Keep your resume concise and filled with only relevant information. A high level professional position doesn’t need to know about your college summer job. They assume that if you got to your previous positions you must have been doing something right. If you choose to include an objective, which not everyone does, customize it to the particular company and how you’ll benefit them. Instead of writing “seeking a long term career to provide financial stability,” which is mainly about you, for example, try something along the lines of “seeking to grow your customer base with a five year strategic plan.” That shows your interest in the long term, but as it benefits them rather than you.

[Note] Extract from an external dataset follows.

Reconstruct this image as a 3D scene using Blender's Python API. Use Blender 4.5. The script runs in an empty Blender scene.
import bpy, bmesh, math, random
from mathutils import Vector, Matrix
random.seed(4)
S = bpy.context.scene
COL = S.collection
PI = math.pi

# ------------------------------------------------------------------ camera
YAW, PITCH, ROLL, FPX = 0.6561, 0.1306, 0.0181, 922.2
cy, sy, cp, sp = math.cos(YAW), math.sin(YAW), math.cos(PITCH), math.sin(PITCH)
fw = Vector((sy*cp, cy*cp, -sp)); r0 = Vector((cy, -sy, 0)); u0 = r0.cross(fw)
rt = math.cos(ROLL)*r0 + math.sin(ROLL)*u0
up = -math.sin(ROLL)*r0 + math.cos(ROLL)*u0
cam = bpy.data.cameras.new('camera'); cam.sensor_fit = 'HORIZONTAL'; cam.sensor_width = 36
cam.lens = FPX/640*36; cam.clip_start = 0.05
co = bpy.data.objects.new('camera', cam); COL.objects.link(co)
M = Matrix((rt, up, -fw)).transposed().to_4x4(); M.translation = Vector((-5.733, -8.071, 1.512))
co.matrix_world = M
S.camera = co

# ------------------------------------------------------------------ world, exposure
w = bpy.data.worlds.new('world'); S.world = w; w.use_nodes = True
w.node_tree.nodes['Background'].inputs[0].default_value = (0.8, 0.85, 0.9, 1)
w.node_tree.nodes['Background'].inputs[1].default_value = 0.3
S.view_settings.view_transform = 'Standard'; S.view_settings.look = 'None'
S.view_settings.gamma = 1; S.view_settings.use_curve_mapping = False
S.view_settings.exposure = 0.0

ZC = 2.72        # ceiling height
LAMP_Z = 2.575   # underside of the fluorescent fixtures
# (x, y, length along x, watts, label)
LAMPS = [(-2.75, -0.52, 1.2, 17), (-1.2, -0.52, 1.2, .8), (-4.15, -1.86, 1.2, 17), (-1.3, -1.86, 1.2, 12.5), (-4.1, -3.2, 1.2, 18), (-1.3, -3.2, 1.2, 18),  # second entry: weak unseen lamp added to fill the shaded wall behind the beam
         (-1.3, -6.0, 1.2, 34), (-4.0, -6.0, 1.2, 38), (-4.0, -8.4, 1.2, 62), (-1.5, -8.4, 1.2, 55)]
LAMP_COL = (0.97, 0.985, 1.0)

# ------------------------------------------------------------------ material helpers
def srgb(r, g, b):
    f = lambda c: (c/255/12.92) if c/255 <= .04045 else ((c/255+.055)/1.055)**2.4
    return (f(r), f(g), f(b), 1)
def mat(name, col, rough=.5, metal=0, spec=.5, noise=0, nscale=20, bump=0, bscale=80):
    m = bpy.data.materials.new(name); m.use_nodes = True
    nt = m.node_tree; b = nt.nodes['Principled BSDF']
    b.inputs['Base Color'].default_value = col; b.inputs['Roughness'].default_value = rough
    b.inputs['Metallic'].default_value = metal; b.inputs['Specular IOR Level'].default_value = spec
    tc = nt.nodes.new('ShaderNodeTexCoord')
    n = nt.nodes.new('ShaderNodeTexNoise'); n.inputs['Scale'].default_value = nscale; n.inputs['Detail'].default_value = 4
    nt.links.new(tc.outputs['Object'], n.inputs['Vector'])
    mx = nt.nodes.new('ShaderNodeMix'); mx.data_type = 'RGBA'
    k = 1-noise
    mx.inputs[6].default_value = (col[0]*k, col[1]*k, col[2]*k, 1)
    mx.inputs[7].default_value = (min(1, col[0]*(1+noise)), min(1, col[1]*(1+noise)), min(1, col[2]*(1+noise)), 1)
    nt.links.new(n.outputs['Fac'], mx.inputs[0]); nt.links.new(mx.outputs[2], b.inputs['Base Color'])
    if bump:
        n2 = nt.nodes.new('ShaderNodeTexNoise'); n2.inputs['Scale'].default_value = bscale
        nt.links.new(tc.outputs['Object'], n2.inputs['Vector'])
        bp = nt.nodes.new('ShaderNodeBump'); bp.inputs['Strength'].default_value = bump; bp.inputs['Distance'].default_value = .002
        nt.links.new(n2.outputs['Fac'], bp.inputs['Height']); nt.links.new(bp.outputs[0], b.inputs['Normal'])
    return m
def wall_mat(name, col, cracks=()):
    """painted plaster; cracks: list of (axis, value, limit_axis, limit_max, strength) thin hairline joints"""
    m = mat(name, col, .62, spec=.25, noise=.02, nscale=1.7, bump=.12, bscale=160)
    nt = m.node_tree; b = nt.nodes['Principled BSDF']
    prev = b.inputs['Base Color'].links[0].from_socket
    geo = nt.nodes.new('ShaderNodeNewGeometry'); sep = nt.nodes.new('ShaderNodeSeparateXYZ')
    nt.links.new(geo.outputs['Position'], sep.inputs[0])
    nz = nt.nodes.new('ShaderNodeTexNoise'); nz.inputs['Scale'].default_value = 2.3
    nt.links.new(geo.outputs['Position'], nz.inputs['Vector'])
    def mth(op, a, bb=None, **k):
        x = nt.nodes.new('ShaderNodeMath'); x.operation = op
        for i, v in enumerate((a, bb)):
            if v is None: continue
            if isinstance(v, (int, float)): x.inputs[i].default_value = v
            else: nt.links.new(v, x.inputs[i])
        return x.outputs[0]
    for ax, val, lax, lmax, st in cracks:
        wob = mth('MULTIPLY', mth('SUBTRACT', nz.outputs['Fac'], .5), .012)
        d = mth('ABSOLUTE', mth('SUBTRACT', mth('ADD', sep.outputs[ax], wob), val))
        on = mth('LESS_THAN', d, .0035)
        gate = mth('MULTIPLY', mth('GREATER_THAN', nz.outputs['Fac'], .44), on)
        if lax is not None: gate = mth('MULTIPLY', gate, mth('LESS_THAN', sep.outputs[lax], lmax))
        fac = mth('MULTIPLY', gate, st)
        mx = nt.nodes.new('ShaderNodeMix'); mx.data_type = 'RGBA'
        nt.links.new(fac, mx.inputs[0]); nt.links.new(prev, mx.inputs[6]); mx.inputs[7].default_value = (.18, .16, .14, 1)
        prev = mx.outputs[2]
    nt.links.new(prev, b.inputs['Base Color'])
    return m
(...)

Cover letters are a place where you can have a little more flexibility, but make your words count. Hiring managers have probably dozens of resumes and cover letters through which they must sort out the best candidates, sometimes not even reading past the first few lines of a cover letter if it doesn’t interest them. Grammar is a must. It may be easy to look over with the prevalence of text messaging lingo and autocorrect, but a company won’t take you seriously if you can’t even proofread your letter or resume.

It’s a wild world out there, the hunt of a job can be stressful, a lot of work, and generally a pain, but there are so many resources out there to guide you. Remember it will all be worth it once you are looking out over your kingdom from your fancy new corner office.